= Provided data =
········
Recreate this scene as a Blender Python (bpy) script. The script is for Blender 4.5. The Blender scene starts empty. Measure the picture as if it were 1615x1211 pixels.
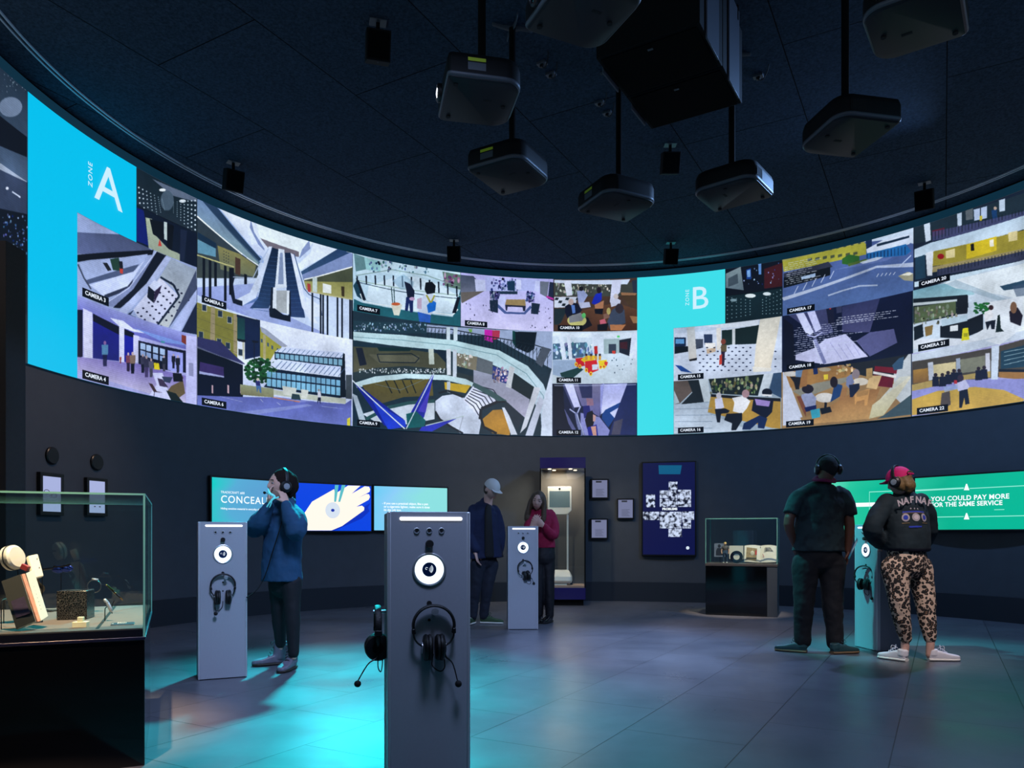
import bpy, bmesh, math, random
import numpy as np
from mathutils import Vector, Matrix, Quaternion
random.seed(5); rng = np.random.default_rng(5)
pi = math.pi
# ------------------------------------------------------------------ camera
sc = bpy.context.scene
EYE, FPX, HOR = 1.075, 1202.0, 843.0          # eye height, focal length in px (1615 wide frame), horizon row
cam_d = bpy.data.cameras.new('camera'); cam = bpy.data.objects.new('camera', cam_d)
sc.collection.objects.link(cam); sc.camera = cam
cam.location = (0, 0, EYE); cam.rotation_euler = (pi/2, 0, 0)
cam_d.sensor_width = 36; cam_d.lens = 36*FPX/1615; cam_d.shift_y = (HOR-605.5)/1615
cam_d.clip_start = .05; cam_d.clip_end = 60
# ------------------------------------------------------------------ world, exposure
w = bpy.data.worlds.new('world'); sc.world = w; w.use_nodes = True
w.node_tree.nodes['Background'].inputs[0].default_value = (.004, .012, .022, 1)
w.node_tree.nodes['Background'].inputs[1].default_value = .6
sc.view_settings.view_transform = 'Standard'; sc.view_settings.look = 'None'
sc.view_settings.exposure = 0; sc.view_settings.gamma = 1; sc.view_settings.use_curve_mapping = False
sc.cycles.sample_clamp_indirect = 3; sc.cycles.sample_clamp_direct = 20
sc.cycles.use_denoising = True
sc.cycles.caustics_reflective = False; sc.cycles.caustics_refractive = False
sc.cycles.max_bounces = 8; sc.cycles.transparent_max_bounces = 16
# ------------------------------------------------------------------ lights of the room, plus one added blue fill
def aim(o, tgt): o.rotation_euler = (Vector(tgt)-o.location).to_track_quat('-Z', 'Y').to_euler()
def spot(loc, tgt, power, col, cone, blend=.6, r=.08):
    l = bpy.data.lights.new('spotlight', 'SPOT'); l.energy = power; l.color = col
    l.spot_size = math.radians(cone); l.spot_blend = blend; l.shadow_soft_size = r
    o = bpy.data.objects.new('spotlight', l); o.location = loc; sc.collection.objects.link(o); aim(o, tgt); return o
def area(loc, tgt, power, col, sx, sy):
    l = bpy.data.lights.new('area_light', 'AREA'); l.energy = power; l.color = col; l.shape = 'RECTANGLE'; l.size = sx; l.size_y = sy
    o = bpy.data.objects.new('area_light', l); o.location = loc; sc.collection.objects.link(o); aim(o, tgt); return o
spot((-2.1, 10.4, 5.1), (-1.22, 5.1, 0), 6800, (.01, .76, .86), 37, 1, .2)     # teal spot on the floor, from behind
spot((2.1, 11.0, 5.1), (1.3, 7.4, 0), 1800, (.42, .56, 1), 34, 1, .25)          # pale blue spot on the far floor
spot((.2, 1.9, 5.1), (-.4, 5.5, 1.1), 1600, (.45, .58, 1), 66, 1, .55)           # lavender wash on the consoles
spot((4.6, 8.0, 5.2), (2.2, 7.4, 0), 520, (.26, .50, 1), 160, .6, .1)           # added blue fill over the right half, has no fixture
spot((-.8, 8.6, 5.2), (.5, 12.2, 1.3), 380, (1, .84, .66), 62, 1, .1)           # warm wash on the far wall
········
= Task directions =
Reproduce the data verbatim. Do not carry any picture into the copy.

= Correct answer =
Recreate this scene as a Blender Python (bpy) script. The script is for Blender 4.5. The Blender scene starts empty. Measure the picture as if it were 1615x1211 pixels.
import bpy, bmesh, math, random
import numpy as np
from mathutils import Vector, Matrix, Quaternion
random.seed(5); rng = np.random.default_rng(5)
pi = math.pi
# ------------------------------------------------------------------ camera
sc = bpy.context.scene
EYE, FPX, HOR = 1.075, 1202.0, 843.0          # eye height, focal length in px (1615 wide frame), horizon row
cam_d = bpy.data.cameras.new('camera'); cam = bpy.data.objects.new('camera', cam_d)
sc.collection.objects.link(cam); sc.camera = cam
cam.location = (0, 0, EYE); cam.rotation_euler = (pi/2, 0, 0)
cam_d.sensor_width = 36; cam_d.lens = 36*FPX/1615; cam_d.shift_y = (HOR-605.5)/1615
cam_d.clip_start = .05; cam_d.clip_end = 60
# ------------------------------------------------------------------ world, exposure
w = bpy.data.worlds.new('world'); sc.world = w; w.use_nodes = True
w.node_tree.nodes['Background'].inputs[0].default_value = (.004, .012, .022, 1)
w.node_tree.nodes['Background'].inputs[1].default_value = .6
sc.view_settings.view_transform = 'Standard'; sc.view_settings.look = 'None'
sc.view_settings.exposure = 0; sc.view_settings.gamma = 1; sc.view_settings.use_curve_mapping = False
sc.cycles.sample_clamp_indirect = 3; sc.cycles.sample_clamp_direct = 20
sc.cycles.use_denoising = True
sc.cycles.caustics_reflective = False; sc.cycles.caustics_refractive = False
sc.cycles.max_bounces = 8; sc.cycles.transparent_max_bounces = 16
# ------------------------------------------------------------------ lights of the room, plus one added blue fill
def aim(o, tgt): o.rotation_euler = (Vector(tgt)-o.location).to_track_quat('-Z', 'Y').to_euler()
def spot(loc, tgt, power, col, cone, blend=.6, r=.08):
    l = bpy.data.lights.new('spotlight', 'SPOT'); l.energy = power; l.color = col
    l.spot_size = math.radians(cone); l.spot_blend = blend; l.shadow_soft_size = r
    o = bpy.data.objects.new('spotlight', l); o.location = loc; sc.collection.objects.link(o); aim(o, tgt); return o
def area(loc, tgt, power, col, sx, sy):
    l = bpy.data.lights.new('area_light', 'AREA'); l.energy = power; l.color = col; l.shape = 'RECTANGLE'; l.size = sx; l.size_y = sy
    o = bpy.data.objects.new('area_light', l); o.location = loc; sc.collection.objects.link(o); aim(o, tgt); return o
spot((-2.1, 10.4, 5.1), (-1.22, 5.1, 0), 6800, (.01, .76, .86), 37, 1, .2)     # teal spot on the floor, from behind
spot((2.1, 11.0, 5.1), (1.3, 7.4, 0), 1800, (.42, .56, 1), 34, 1, .25)          # pale blue spot on the far floor
spot((.2, 1.9, 5.1), (-.4, 5.5, 1.1), 1600, (.45, .58, 1), 66, 1, .55)           # lavender wash on the consoles
spot((4.6, 8.0, 5.2), (2.2, 7.4, 0), 520, (.26, .50, 1), 160, .6, .1)           # added blue fill over the right half, has no fixture
spot((-.8, 8.6, 5.2), (.5, 12.2, 1.3), 380, (1, .84, .66), 62, 1, .1)           # warm wash on the far wall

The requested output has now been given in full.